Continuity/Transgression  



Outside the Museum courtyard is a high picket fence. Peer over it and you will spy a large fallen angel. Made by Ilya and Emilia Kabakov, Russian artists, the work has a tragically absurd narrative. The angle seems to have flown into the building and knocked himself down. A warning that breaking free has its dangers.

An exhibition at the National Museum of Modern Art seeks to highlight artists who both follow tradition; Continuity and break free; Transgression. To unravel these divergent threads 10 artists were selected -- six international artists and four from Japan.

The journey through this exhibiton is a safari into contemporary art. Here, the unexpected seems to lurk. Around any bend may be an enormous fiberglass baby or one hundred faces watching. At another junction dangerous bits of industrial experiments seem ready to crush or electricute the careless venturer.

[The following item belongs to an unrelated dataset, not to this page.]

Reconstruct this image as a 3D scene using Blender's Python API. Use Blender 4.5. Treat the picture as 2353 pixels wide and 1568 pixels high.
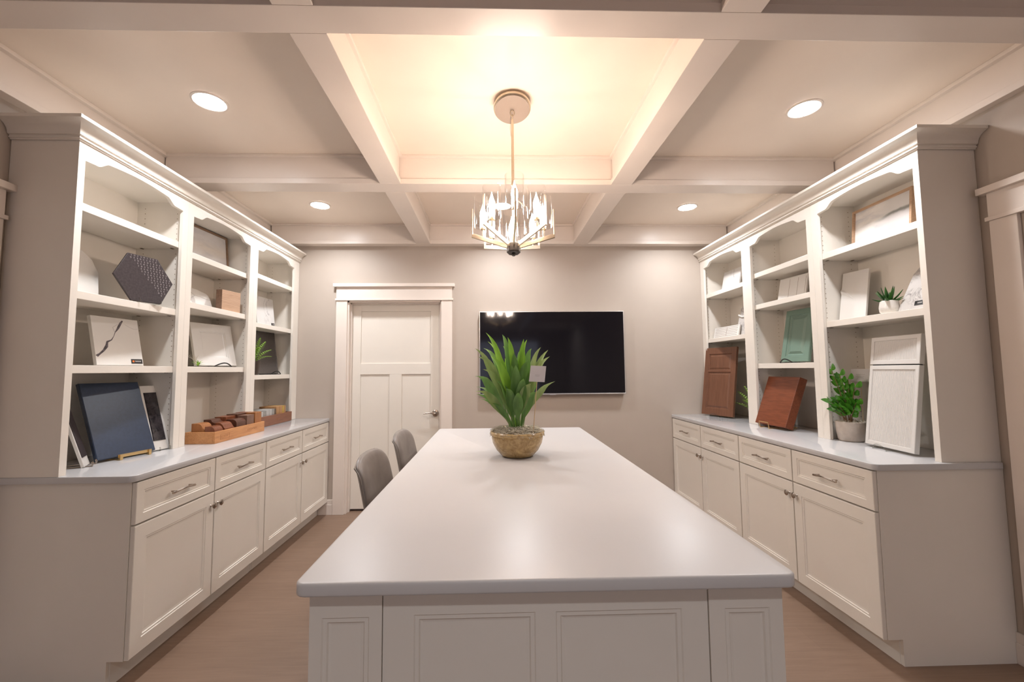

The enormous fiberglass baby is the work of British based Australian artist, Ron Mueck. He has specialized in sculptures featuring hyper realistic distortions of humanity. They are eerily scary mutants and we struggle to locate the differences between them and us.

Also haunting are the large wallpaper works of Julian Opie, 'Holiday in Bali 2002'. This work consists of large comic styled images of people and landscapes matched with natural sounds from the tropical island. They have a powerful resonance in the after shock of the recent terrorist blast.

Perhaps even more frightening are the heavy-duty installations by Toshikatsu Endo. Using huge sheets of heavy plate steel he puts the viewer inside what looks like some half finished experiment using electrical equipment. Connected to live wires the piece seems scarily exposed. It is brutal work dealing in elemental forces.

Roni Horn is represented with a work displaying over 100 photographic images of the face of a woman in a hot spring bath. On close scrutiny, searching for differences of expression, you look beyond the face and find emotions.

Performance artist, Tadasu Takamine, has used a huge block of clay to create an animated head. The lump of clay constantly sings 'God bless America'. Around the head, in a red studio room, caught in the animated picture are frames of the artist and his female assistant eating, drinking, sleeping and making love. It is the obsessive dedication to their work that makes this such a wonderful piece.

In another video work, Candice Breitz sets up pairs of monitors facing each other in a room. On each are a musical star from a video clip. Each shit song is edited down to just a few words. On one monitor the female pop star sings all the phrases which are in the first person pronoun 'I'. On the facing screen she sings those parts in the second person 'you' -- all from the same song. Annie, Karen, Olivier and Whitney endlessly singing 'I' to their double 'you'.

The work in this exhibition is varied and powerful. Other artists included are Jun Aoki, Tadasu Takamine and Roland Flexner. The journey with these artists takes you to the outer boundaries of creative expression. The territory you explore is new, exciting and dangerous.